Investigation Overview
After a report concerning questionable executive compensation payouts an investigation on behalf of current long term investors in Morgan Stanley (NYSE:MS) over potential breaches of fiduciary duty related to the historical and potential compensation that was awarded certain senior officers and executives of Morgan Stanley was announced.
Kenneth R. Feinberg, the Obama administrations special master for executive compensation, reviewed over the past five months compensations paid to the 25 highest earners of 419 banks between October 2008, when the first US Troubled Asset Relief Program funds were dispensed, and February 2009, when the stimulus bill took effect. Kenneth Feinberg said he immediately excluded most of the 419 companies from his examination because they said they didn't pay any executives more than $500,000, but he wound up citing 17 banks for making troublesome payments. 11 of the 17 banks making troublesome payments have already repaid the government for money they borrowed under TARP.
Mr. Feinberg determined that banks paid out $1.6 billion in unwarranted bonuses, retention awards, stock grants and 'golden parachute' retirement packages to their top earners at the height of the financial crisis.
Morgan Stanley, the financial holding company located in New York, is among the 17 companies. Another of the other 16 companies was Citigroup, which was reportedly identified for having the most egregious compensation packages, according to government officials with knowledge of Mr. Feinbergs report. Citigroup reportedly handed out several hundred million dollars in pay in 2008 as it neared collapse. Nearly two-thirds of the payouts amount to Andrew J. Hall, owner of a nearly 1000 year old German Medieval Castle, who reportedly received a payout of more than $100 million in connection with spin-off of Citigroups Phibro energy trading unit for $370 million to Occidental Petroleum in 2009.

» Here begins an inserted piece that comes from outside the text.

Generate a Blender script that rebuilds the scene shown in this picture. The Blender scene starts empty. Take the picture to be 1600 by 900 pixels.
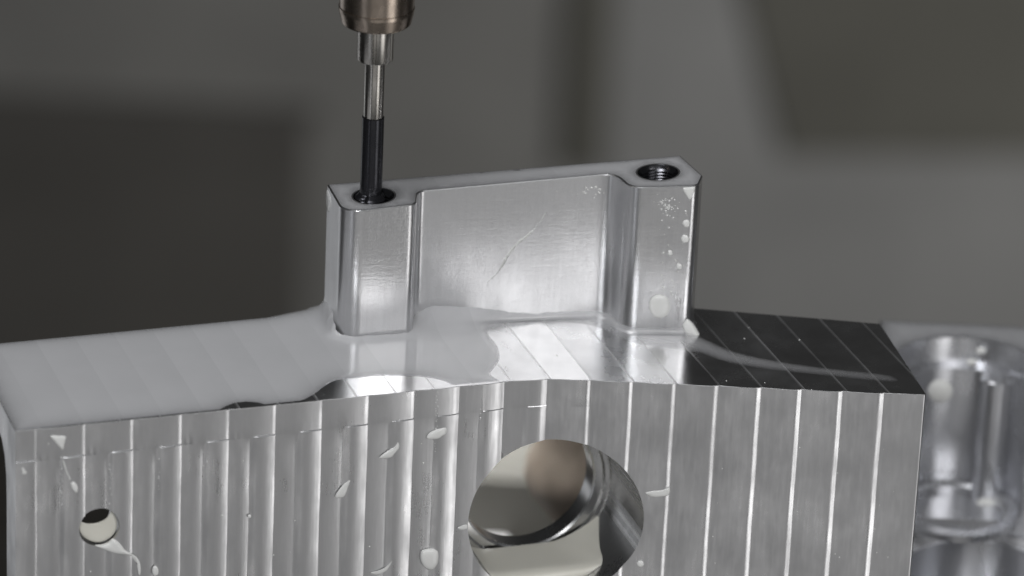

In most cases the banks told Feinberg that they were obligated by employment contracts to pay the bonuses and other compensation, but Kenneth R. Feinberg said to reporters that those 17 companies exercised 'poor judgment' for making the $1.6 billion in 'ill-advised payments' to their top paid employees shortly after accepting TARP funds from the federal government. 'They shouldn't have made these payments,'' Feinberg told reporters. 'They were ill-advised. They were troublesome.'
According to the investigation by a law firm the investigation on behalf of current long term investors in Morgan Stanley (NYSE:MS) stock focuses, among other things, on possible shareholder claims that certain of Morgan Stanleys senior officers were unjustly enriched through their receipt of unwarranted, excessive or unearned compensation in past years. Certain senior officers and executives at Morgan Stanley were awarded salaries, bonuses, stock options and other forms of long-term, incentive or retirement compensation that were, so the investigation, excessive or unwarranted based on Morgan Stanleys performance.
In 2007 John J. Mack, chairman and chief executive officer of Morgan Stanley, received a salary of $800,000 plus $40.2 million in stock awards. Morgan Stanley received TARP Funding in the amount of $10 billion.
The investigation by the law firm focuses on claims that the prior compensation awarded at Morgan Stanley (NYSE:MS) is now clearly improper based upon its current operating condition.
Morgan Stanley reported decreasing Total Revenue from $83.761billion in 2007, to $58.423billion in 2008, and $30.07billion in 2009. Shares of Morgan Stanley (MS) traded in 2007 as high as $73.26 per share, but fell in 2008 to $10.05 per share. MS shares were able to regain value to $32.12 per share, but traded recently at $26.97 per share, 1/3 of the value in 2007. Morgan Stanley was already involved in several other lawsuits. For instance lawsuits in the United States District Court for the Southern District of New York in connection with certain subprime mortgage-backed CDOs, certain Mortgage Pass-Through Certificates, and others were filed.
Finally and most importantly the investigation focuses also on possible claims that would allow Morgan Stanley (NYSE:MS) stockholders to influence or control future compensation decisions at Morgan Stanley.
Within the industry huge amounts have been allocated for payout and bonus. Goldman Sachs is reportedly paying out an average of $544,000 per worker, though many could earn several times that amount, JP Morgan Chase on average pays about $400,000, and Morgan Stanley pays about $262,000. Morgan Stanley reportedly put aside $8.3 billion for pay and benefits during the first half of 2010, 44% more than during the same period last year. Goldman Sachs put aside $3.8 billion for pay and benefits in the second quarter equivalent to 43% of total quarterly revenue in addition to $5.5 billion in the first three months.